The movement works with the statistics relating to the number of people who admit to swearing, split into age groups, for the years 1990, 2000 and 2007.

1st Violin I: 18-24 years old 2nd Violin I: 25-34 years old Violin II: 35-44 years old Viola: 45-54 years old Cello: 55-64 years old Contrabass: 65+ years old

A certain amount of artistic license was taken in setting the music. I assumed, without any substantiation, that swearers hang around together, and that people who associate with swearers are also more likely to swear themselves and so we find pockets of swearers convening with each other, rather than a perfectly equal spread.

Nevertheless, you can hear not only the changes in the amount of people swearing through the years, by following each individual voice (particularly the 2007 increase in swearing among 65+ year olds) but also the ratio changes in the swearing between the different age groups.

 

Swearing III – When?

The final Swearing movement takes us online. It displays the frequency of swearing once we are cloaked in the (relative) anonymity of the internet. It takes 20 people’s Twitter blogs, and shows that even when restricted to 140 characters we still heavily rely on swearing as a powerful and colourful means of communication.

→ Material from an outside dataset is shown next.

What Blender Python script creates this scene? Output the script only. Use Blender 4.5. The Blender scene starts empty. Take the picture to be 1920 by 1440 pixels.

Each of the violins’ running 16th notes represents one word in each of those blogs. and every time one of those words is a swear word we hear an ‘attention-grabbing’ sound from the orchestra. Each blog is assigned a different sound/gesture associated with getting people’s attention (one of swearing’s many roles): from car horns to police whistles, cymbal crashes to brass hit chords. The work is full of white-note clusters, and along with the comedic element in some of the sounds (swearing is also frequently used for comedy effect) it tries to depict the sort of joyous childish revelry gained from using swear words for the first time.